Alternatively, adding electrolytes to a wet feed, such as sloppy sugar beet, can be a good way to encourage horses to take them. This is really useful for horses who don’t like drinking at a competition and can be invaluable in situations such as endurance rides, when rehydrating quickly is vital, but horses can often be reluctant to drink.

Electrolyte syringes are useful for administering them on the day of a competition, but due to their concentrated nature, they carry the risk of further dehydrating an already dehydrated horse, so they must be used with care. It’s important that water is given alongside the syringe, otherwise the electrolytes may draw water out of the body as they pass through the gut, by disrupting the water balance across the gut wall.

Mineral losses

Body salts aren’t the only nutrients lost in sweat, trace levels of some essential minerals are lost, too, including iron, copper and zinc. For your horse to be in the peak of health and fitness, it’s important that these are replaced.

If your horse is receiving a balanced diet – for example, the recommended amount of hard feed or forage plus a balancer – this will be enough to replace the lost minerals. However, if his diet isn’t properly balanced, you’ll need to give him a broad-spectrum vitamin and mineral supplement or a balancer, which can
be added to his feed.

Top tip

Always allow your horse to drink after exercise if he wants to, but if he’s particularly hot and still blowing, don’t let him guzzle down much more than half a bucket. Wash him down and walk or hand graze him until he’s cooled a bit, then offer him more to drink.

Keeping on top of hydration

With only small amounts of fluid loss causing dehydration, and mild dehydration having such an effect on your horse’s health and performance, it’s something we should all be keeping an eye on. To help keep dehydration at bay, ensure you…

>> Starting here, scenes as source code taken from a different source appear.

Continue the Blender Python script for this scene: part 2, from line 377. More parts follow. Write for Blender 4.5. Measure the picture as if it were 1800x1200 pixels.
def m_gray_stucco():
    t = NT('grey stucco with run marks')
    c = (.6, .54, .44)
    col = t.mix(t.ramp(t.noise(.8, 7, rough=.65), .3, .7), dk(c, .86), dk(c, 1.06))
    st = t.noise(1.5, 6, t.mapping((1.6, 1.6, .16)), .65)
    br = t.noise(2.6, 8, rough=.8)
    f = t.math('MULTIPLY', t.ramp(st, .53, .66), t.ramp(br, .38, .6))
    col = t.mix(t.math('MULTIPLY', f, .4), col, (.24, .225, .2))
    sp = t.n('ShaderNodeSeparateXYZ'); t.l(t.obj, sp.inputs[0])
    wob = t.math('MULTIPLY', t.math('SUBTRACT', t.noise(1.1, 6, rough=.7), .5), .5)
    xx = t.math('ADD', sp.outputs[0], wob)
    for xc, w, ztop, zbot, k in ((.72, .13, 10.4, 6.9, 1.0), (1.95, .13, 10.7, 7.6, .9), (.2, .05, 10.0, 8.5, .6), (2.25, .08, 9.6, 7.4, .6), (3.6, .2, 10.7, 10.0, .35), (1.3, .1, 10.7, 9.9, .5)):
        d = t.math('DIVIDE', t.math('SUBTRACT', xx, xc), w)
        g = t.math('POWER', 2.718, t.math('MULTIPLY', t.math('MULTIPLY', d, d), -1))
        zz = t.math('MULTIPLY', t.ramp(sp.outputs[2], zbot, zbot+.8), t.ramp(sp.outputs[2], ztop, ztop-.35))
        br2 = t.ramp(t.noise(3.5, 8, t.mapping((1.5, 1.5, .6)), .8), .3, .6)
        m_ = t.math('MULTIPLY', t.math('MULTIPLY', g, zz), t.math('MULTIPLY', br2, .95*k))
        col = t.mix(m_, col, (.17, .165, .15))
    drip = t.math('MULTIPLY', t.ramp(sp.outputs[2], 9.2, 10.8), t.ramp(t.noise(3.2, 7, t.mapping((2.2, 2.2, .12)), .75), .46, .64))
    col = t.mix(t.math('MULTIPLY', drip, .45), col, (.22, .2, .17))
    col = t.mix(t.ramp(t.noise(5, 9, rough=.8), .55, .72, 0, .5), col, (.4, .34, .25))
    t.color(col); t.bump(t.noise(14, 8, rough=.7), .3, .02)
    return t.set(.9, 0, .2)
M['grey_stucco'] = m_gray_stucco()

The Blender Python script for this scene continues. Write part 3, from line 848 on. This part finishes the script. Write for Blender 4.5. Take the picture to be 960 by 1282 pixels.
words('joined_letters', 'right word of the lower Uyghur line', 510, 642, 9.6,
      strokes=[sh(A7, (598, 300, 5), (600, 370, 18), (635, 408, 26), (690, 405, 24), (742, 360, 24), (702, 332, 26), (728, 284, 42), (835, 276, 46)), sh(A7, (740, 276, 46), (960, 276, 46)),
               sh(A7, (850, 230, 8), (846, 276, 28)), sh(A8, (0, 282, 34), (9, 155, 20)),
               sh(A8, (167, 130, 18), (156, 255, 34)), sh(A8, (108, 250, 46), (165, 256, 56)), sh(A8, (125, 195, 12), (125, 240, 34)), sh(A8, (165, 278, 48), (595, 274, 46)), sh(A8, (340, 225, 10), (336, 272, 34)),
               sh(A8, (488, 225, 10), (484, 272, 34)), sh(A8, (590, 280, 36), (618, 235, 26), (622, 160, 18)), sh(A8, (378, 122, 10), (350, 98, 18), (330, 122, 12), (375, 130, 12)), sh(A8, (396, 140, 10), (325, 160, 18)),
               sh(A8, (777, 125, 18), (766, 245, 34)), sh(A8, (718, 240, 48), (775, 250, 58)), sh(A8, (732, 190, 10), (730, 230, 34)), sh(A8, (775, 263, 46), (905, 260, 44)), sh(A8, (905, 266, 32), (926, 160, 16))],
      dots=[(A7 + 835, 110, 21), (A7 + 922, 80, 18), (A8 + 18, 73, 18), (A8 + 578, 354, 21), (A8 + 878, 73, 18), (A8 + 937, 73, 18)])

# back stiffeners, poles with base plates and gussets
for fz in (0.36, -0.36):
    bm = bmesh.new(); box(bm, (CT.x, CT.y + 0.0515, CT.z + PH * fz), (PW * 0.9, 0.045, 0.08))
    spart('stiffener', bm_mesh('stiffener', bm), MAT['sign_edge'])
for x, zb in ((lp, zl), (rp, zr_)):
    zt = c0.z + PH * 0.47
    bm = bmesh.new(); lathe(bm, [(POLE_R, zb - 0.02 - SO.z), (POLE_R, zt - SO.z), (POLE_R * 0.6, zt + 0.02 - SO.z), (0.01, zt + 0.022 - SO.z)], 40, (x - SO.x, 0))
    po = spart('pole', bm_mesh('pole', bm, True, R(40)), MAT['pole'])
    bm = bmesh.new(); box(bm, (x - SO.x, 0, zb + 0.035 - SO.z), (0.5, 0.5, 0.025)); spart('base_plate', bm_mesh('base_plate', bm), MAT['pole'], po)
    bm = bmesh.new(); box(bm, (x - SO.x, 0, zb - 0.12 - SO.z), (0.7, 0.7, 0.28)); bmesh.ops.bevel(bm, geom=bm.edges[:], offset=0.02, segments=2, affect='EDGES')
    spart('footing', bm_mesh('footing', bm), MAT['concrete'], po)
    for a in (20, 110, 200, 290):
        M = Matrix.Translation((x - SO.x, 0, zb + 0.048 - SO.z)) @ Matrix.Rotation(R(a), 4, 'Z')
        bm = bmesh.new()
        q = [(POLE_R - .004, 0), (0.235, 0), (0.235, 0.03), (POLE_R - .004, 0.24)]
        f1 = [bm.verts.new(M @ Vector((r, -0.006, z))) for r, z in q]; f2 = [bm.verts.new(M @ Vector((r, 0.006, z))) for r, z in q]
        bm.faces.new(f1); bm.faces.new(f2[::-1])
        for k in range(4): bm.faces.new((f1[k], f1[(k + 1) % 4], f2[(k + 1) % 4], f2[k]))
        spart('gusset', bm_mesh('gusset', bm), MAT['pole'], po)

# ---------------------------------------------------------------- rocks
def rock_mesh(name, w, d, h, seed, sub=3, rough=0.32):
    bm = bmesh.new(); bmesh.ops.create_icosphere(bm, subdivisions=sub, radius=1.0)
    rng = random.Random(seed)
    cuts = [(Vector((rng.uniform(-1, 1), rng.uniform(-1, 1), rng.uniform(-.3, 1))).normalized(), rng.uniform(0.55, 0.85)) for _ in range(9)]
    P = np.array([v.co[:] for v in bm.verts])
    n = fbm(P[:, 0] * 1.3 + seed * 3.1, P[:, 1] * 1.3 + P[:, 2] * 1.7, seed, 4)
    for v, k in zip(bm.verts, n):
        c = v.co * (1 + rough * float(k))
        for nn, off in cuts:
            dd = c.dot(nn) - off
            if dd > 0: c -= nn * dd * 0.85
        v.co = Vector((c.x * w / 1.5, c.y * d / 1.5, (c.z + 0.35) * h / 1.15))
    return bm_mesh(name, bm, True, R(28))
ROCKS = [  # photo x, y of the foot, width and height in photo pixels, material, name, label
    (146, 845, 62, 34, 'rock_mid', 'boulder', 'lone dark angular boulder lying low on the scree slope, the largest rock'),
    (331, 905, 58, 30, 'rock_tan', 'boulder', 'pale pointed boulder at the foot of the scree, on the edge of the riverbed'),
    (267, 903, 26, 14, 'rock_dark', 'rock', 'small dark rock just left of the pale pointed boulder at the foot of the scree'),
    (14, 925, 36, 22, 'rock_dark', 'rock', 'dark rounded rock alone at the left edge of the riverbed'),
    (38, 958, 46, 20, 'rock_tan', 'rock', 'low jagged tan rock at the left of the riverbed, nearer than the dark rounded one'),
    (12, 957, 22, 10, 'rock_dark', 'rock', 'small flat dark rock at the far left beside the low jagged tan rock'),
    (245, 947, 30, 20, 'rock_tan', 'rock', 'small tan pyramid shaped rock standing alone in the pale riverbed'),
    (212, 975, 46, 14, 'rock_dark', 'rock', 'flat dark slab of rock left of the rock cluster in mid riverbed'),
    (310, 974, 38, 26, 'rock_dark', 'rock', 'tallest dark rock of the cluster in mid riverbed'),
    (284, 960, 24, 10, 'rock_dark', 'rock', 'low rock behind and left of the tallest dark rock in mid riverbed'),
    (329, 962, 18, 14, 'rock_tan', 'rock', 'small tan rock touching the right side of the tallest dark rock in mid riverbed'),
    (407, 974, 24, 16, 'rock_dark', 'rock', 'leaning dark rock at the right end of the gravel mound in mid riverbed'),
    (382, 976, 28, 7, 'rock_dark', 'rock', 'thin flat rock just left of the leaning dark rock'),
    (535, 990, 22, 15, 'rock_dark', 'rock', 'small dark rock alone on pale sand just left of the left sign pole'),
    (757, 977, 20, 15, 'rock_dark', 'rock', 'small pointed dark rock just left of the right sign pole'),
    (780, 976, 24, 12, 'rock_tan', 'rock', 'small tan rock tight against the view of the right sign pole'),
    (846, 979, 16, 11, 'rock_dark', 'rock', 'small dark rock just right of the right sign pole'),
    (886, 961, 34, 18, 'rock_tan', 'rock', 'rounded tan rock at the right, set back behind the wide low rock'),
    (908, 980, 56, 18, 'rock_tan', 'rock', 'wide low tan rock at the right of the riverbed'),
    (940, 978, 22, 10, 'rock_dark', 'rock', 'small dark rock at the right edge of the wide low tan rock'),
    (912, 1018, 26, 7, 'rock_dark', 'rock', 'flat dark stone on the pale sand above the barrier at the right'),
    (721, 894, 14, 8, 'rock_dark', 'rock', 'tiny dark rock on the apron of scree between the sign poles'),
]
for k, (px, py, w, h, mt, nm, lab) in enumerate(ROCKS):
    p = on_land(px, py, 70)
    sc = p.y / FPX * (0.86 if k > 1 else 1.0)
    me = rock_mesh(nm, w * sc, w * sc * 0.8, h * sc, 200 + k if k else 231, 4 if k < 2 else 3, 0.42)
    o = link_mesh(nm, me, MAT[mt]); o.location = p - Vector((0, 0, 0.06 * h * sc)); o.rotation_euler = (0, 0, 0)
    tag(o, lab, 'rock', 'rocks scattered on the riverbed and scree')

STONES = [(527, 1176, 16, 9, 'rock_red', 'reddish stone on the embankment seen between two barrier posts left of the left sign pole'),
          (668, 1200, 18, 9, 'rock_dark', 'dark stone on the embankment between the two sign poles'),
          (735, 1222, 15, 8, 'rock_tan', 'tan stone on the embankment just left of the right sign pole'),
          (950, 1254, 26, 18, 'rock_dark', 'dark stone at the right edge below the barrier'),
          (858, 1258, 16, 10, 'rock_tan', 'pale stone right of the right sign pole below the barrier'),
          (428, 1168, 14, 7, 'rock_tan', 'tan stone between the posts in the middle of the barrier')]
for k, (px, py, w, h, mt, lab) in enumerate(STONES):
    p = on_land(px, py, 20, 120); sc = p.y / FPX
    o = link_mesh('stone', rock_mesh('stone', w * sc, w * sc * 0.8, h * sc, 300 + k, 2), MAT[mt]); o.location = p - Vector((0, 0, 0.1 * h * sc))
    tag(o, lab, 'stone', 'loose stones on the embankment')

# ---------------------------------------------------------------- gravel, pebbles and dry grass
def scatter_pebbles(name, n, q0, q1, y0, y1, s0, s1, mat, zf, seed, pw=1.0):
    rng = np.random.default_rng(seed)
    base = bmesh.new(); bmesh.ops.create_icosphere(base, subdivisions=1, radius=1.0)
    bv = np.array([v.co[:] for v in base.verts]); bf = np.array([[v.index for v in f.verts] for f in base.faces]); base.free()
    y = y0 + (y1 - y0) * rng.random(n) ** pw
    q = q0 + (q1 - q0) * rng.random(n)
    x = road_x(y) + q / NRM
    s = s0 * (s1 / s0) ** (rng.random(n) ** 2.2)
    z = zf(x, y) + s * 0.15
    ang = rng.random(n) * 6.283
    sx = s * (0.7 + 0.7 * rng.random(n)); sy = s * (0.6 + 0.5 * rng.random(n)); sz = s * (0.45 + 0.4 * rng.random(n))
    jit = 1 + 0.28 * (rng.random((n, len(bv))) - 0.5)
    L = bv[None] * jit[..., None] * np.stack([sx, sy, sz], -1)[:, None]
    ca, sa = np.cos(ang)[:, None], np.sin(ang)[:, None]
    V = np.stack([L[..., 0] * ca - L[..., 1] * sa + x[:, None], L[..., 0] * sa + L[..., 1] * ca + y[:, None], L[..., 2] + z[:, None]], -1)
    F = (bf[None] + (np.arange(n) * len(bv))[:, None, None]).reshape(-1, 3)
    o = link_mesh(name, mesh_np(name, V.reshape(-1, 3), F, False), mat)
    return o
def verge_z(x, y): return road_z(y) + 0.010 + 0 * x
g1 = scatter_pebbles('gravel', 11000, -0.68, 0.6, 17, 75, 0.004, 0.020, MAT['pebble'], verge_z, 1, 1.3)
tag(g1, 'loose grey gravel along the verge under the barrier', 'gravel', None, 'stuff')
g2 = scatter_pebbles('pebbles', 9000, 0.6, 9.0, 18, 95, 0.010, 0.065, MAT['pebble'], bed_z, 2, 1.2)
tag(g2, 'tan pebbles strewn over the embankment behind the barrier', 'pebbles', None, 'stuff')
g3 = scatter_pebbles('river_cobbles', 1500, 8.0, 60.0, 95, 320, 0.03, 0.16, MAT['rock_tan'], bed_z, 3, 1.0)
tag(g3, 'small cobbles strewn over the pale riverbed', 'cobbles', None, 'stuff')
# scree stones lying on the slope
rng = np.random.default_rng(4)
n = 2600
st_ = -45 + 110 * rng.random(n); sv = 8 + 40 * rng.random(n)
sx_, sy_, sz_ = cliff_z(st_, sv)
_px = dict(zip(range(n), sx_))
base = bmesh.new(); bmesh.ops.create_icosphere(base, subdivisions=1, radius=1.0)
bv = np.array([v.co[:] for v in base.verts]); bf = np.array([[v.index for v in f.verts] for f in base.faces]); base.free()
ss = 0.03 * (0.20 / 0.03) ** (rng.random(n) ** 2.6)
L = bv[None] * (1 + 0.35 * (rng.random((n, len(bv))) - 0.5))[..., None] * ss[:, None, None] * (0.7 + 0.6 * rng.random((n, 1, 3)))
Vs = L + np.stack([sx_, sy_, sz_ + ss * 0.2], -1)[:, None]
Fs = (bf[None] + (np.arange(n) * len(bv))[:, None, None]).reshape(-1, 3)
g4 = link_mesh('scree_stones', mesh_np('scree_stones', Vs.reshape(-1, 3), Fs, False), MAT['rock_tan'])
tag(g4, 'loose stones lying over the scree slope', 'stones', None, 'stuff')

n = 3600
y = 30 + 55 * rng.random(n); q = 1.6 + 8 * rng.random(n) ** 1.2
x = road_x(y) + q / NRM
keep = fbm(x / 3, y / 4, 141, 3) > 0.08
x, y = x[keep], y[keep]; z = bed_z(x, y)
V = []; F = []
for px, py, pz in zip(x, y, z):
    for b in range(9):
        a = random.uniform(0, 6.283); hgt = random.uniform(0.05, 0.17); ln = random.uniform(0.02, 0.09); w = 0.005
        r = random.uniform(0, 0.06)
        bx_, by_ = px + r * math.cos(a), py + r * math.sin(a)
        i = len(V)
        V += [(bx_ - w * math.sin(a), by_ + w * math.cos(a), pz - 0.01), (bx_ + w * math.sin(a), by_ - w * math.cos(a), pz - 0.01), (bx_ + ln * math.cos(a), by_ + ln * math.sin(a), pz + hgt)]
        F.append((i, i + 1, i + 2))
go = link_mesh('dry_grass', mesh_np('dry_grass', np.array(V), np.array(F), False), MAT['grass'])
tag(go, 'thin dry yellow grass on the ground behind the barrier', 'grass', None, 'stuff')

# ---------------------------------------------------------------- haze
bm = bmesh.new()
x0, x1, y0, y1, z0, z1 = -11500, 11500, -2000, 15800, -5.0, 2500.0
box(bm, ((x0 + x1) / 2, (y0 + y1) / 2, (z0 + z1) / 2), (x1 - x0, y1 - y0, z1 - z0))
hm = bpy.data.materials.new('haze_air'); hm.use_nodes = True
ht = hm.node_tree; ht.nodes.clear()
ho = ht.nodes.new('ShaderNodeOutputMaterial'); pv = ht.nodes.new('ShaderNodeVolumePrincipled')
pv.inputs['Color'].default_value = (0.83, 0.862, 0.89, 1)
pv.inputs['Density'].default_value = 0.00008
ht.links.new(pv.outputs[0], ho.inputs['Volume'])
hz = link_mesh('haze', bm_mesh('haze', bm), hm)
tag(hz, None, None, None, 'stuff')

  • check troughs regularly to ensure they’re full and clean
  • if using automatic waterers, check they’re refilling as they should
  • hang salt licks in the field and stable
  • feed electrolytes after hard work, when travelling and during periods of hot weather
  • ensure water is available at all times

Did you know?

Horses prefer water to be slightly tepid rather than chilled. When arriving at a show, place a bucket of water in the sun to take the chill off, then your horse will be more likely to drink it.